_Data section_
## start

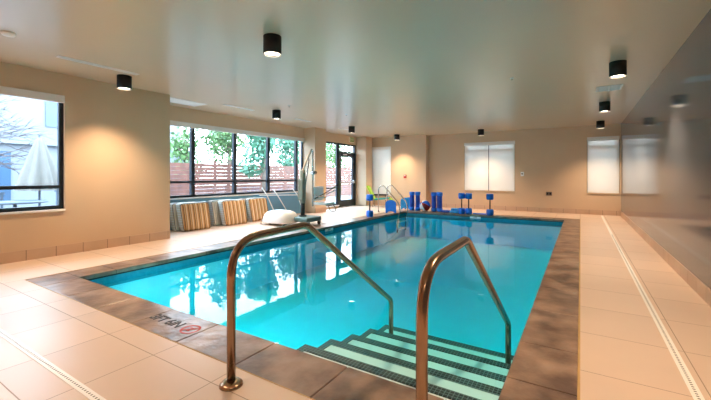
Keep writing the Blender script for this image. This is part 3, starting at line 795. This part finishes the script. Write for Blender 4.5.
# ------------------------------------------------------------------ outdoors
bm = B(); box(bm, -40, XW-.2, -20, 40, -.25, -.05)
tag(obj('patio_ground', bm, M['ground']), 'pale concrete patio outside the windows', 'ground', kind='structure')
bm = B(); box(bm, XW-.2, 14, YF+.2, 30, -.25, -.05)
tag(obj('yard_ground', bm, M['ground']), 'pale ground beyond the far wall', 'ground', kind='structure')

def fence(x, y0_, y1_, h, label):
    t = thing('slat_fence', label, 'fence', (x, y0_, -.05))
    bm = B(); z = .06
    while z < h-.1:
        box(bm, 0, .03, 0, y1_-y0_, z, z+.13); z += .137
    obj('slat_panel', bm, M['wood'], t)
    yy = 0
    while yy <= y1_-y0_+.01:
        bm = B(); box(bm, -.08, 0, yy, yy+.09, 0, h); obj('post', bm, M['wood'], t); yy += 2.4
fence(-12.0, 6.6, 26, 1.80, 'red cedar slat fence outside the long windows and glass door')

def foliage(bm, c, r, n, s):
    for _ in range(n):
        while True:
            v = Vector((random.uniform(-1,1), random.uniform(-1,1), random.uniform(-1,1)))
            if .35 < v.length < 1: break
        p = Vector(c) + Vector((v.x*r[0], v.y*r[1], v.z*r[2]))
        a_ = Vector((random.gauss(0,1), random.gauss(0,1), random.gauss(0,1))).normalized(); b_ = a_.orthogonal().normalized()
        k = s*random.uniform(.6, 1.3)
        bm.faces.new([bm.verts.new(q) for q in (p - a_*k, p + b_*k*.45, p + a_*k, p - b_*k*.45)])
def tree(x, y, h, r, m, label, n=1500, s=.11):
    t = thing('leafy_tree', label, 'tree', (x, y, -.05), group='trees beyond the fence')
    bm = B(); tube(bm, [(0,0,0), (.05,.03,h*.4), (0,.08,h*.75)], [.11, .08, .03], 8)
    for k in range(6):
        a_ = k*1.1; tube(bm, [(.03, .04, h*(.35+.05*k)), (r*.5*math.cos(a_), r*.5*math.sin(a_), h*(.55+.05*k))], [.04, .012], 6)
    obj('trunk', bm, M['bark'], t)
    bm = B()
    for k in range(9):
        a_ = random.uniform(0, 2*PI); q = random.uniform(0, r*.6)
        foliage(bm, (q*math.cos(a_), q*math.sin(a_), h*random.uniform(.32, .88)), (r*.55, r*.55, r*.5), n//9, s)
    obj('crown', bm, m, t)
tree(-14.2, 9.2, 3.6, 1.0, M['leafA'], 'light green tree behind the leftmost pane of the long windows', 900)
tree(-13.6, 10.9, 4.4, 1.3, M['leafA'], 'round green tree seen through the second pane of the long windows')
tree(-11.0, 10.55, 3.9, .95, M['leafB'], 'tall blue-green tree seen through the third pane of the long windows', 1500)
tree(-13.4, 14.4, 4.3, 1.3, M['leafB'], 'bushy tree seen through the fourth pane of the long windows')
tree(-14.5, 17.6, 4.6, 1.6, M['leafA'], 'green tree seen above the fence beside the pillar', 1500)
tree(-14.5, 21.2, 4.0, 1.8, M['leafA'], 'green tree seen above the fence through the glass door', 1500)
tree(-14.5, 25.0, 4.2, 1.8, M['leafB'], 'blue-green tree at the far end of the fence', 1300)

# patio building opposite the left window
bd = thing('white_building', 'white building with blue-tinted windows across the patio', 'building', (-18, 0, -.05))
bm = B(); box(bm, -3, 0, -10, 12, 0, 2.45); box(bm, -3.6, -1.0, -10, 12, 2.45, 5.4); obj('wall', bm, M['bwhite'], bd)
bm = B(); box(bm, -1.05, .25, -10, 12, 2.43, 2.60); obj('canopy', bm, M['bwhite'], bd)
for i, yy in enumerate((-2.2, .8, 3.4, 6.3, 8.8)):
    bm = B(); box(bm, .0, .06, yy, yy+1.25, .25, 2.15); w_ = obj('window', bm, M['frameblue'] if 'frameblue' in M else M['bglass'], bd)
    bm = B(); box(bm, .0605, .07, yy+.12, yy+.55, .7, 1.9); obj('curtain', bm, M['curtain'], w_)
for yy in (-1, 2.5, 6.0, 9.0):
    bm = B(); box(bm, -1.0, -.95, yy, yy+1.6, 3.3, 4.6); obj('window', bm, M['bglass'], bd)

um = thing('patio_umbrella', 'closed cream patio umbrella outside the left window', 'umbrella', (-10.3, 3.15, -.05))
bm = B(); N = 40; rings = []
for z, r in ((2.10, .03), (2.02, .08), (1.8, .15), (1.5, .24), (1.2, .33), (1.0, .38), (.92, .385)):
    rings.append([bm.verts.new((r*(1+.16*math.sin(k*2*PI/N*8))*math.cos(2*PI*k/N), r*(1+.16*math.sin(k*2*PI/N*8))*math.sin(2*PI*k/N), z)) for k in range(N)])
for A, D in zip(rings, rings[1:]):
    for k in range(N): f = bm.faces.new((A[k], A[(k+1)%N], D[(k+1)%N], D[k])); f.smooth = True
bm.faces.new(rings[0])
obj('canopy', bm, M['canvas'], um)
bm = B(); cyl(bm, (0,0,.05), (0,0,2.16), .022, n=12); obj('pole', bm, M['patio'], um)
bm = B(); lathe(bm, [(0,0), (.28,0), (.28,.04), (.05,.09), (0,.09)], 24); obj('base', bm, M['patio'], um)

pt = thing('patio_table', 'dark round patio table outside the left window', 'table', (-9.6, 2.55, -.05))
bm = B(); lathe(bm, [(0,.70), (.5,.70), (.5,.73), (0,.73)], 32); obj('tabletop', bm, M['patio'], pt)
bm = B(); cyl(bm, (0,0,.02), (0,0,.70), .03, n=12); lathe(bm, [(0,0), (.26,0), (.26,.02), (0,.03)], 20); obj('pedestal', bm, M['patio'], pt)
def patio_chair(x, y, rz, label, first=[None]):
    if first[0]: return dup(first[0], (x, y, -.05), label, rz)
    t = thing('patio_chair', label, 'chair', (x, y, -.05), rz, group='dark patio chairs')
    bm = B(); box(bm, -.22, .22, -.22, .22, .42, .45, bev=.008); obj('seat', bm, M['patio'], t)
    bm = B()
    for k in range(5): box(bm, -.24, -.22, -.19+k*.085, -.15+k*.085, .47, .84)
    box(bm, -.25, -.215, -.22, .22, .83, .88); obj('backrest', bm, M['patio'], t)
    for sx in (-1, 1):
        for sy in (-1, 1):
            bm = B(); cyl(bm, (sx*.21, sy*.21, 0), (sx*.20, sy*.20, .43), .014, n=8); obj('leg', bm, M['patio'], t)
    first[0] = t; return t
patio_chair(-9.6, 3.35, -PI/2, 'dark patio chair on the right side of the patio table')
patio_chair(-9.6, 1.75, PI/2, 'dark patio chair on the left side of the patio table')
patio_chair(-10.45, 2.45, 0, 'dark patio chair behind the patio table')
patio_chair(-11.3, 4.1, .4, 'dark patio chair standing beyond the closed umbrella')

bt = thing('bare_tree', 'bare branching winter tree outside the left window', 'tree', (-11.4, .2, -.05))
bm = B()
def branch(p, d, l, r, depth):
    q = p + d*l; mid = p + d*l*.5 + Vector((random.gauss(0,.03), random.gauss(0,.03), random.gauss(0,.03)))*l
    tube(bm, [p, mid, q], [r, r*.85, r*.68], 6)
    if depth == 0: return
    for _ in range(3 if depth > 2 else 2):
        nd = (d + Vector((random.gauss(0,.42), random.gauss(0,.42), random.gauss(.0,.32)))).normalized()
        branch(q, nd, l*random.uniform(.65,.85), r*.66, depth-1)
branch(Vector((0,0,0)), Vector((.02,.12,1)).normalized(), 1.25, .075, 0)
for d0 in ((.1,.9,.35), (.3,.8,.6), (-.2,.6,.9), (.2,-.5,.9), (.1,1.0,.12)):
    branch(Vector((.02,.14,1.22)), Vector(d0).normalized(), 1.05, .04, 5)
obj('branches', bm, M['barkpale'], bt)

# wall added outside the far windows to darken the lower part of their shades
bm = B(); box(bm, -8.5, 8, 17.5, 17.8, -.05, 2.42)
tag(obj('light_block_wall', bm, M['canvas']), 'pale wall added outside to darken the lower part of the shaded far windows', 'wall')

# ------------------------------------------------------------------ world, camera, settings
sc = bpy.context.scene
w = bpy.data.worlds.new('sky'); sc.world = w; w.use_nodes = True
n = w.node_tree.nodes; n.clear()
bg = n.new('ShaderNodeBackground'); wo = n.new('ShaderNodeOutputWorld')
tc = n.new('ShaderNodeTexCoord'); sp = n.new('ShaderNodeSeparateXYZ'); rp = n.new('ShaderNodeValToRGB')
w.node_tree.links.new(tc.outputs['Generated'], sp.inputs[0]); w.node_tree.links.new(sp.outputs[2], rp.inputs[0])
rp.color_ramp.elements[0].color = (.74, .87, 1, 1); rp.color_ramp.elements[1].color = (.50, .73, 1, 1)
w.node_tree.links.new(rp.outputs[0], bg.inputs[0]); bg.inputs[1].default_value = SKY
w.node_tree.links.new(bg.outputs[0], wo.inputs[0])

cam = bpy.data.cameras.new('camera'); co = bpy.data.objects.new('camera', cam); C.objects.link(co)
co.location = (0, 0, 1.2); co.rotation_euler = (PI/2, 0, .5562)
cam.sensor_width = 36; cam.lens = 361.9/711*36; cam.shift_y = -24.5/711; cam.clip_start = .05
sc.camera = co
sc.view_settings.view_transform = 'Standard'; sc.view_settings.look = 'None'; sc.view_settings.gamma = 1; sc.view_settings.exposure = 1.0
sc.view_settings.use_curve_mapping = False
cy = sc.cycles
cy.use_denoising = True; cy.max_bounces = 11; cy.diffuse_bounces = 7; cy.glossy_bounces = 4; cy.transparent_max_bounces = 20
cy.sample_clamp_indirect = 6; cy.caustics_reflective = False; cy.caustics_refractive = False; cy.blur_glossy = .5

## end

_Exercise objective_
Exactly repeat the lines from the line with "k in range(N)])" to the line with "bm.faces.new(rings[0])", including both, and output nothing else.

_Result for this exercise_
    rings.append([bm.verts.new((r*(1+.16*math.sin(k*2*PI/N*8))*math.cos(2*PI*k/N), r*(1+.16*math.sin(k*2*PI/N*8))*math.sin(2*PI*k/N), z)) for k in range(N)])
for A, D in zip(rings, rings[1:]):
    for k in range(N): f = bm.faces.new((A[k], A[(k+1)%N], D[(k+1)%N], D[k])); f.smooth = True
bm.faces.new(rings[0])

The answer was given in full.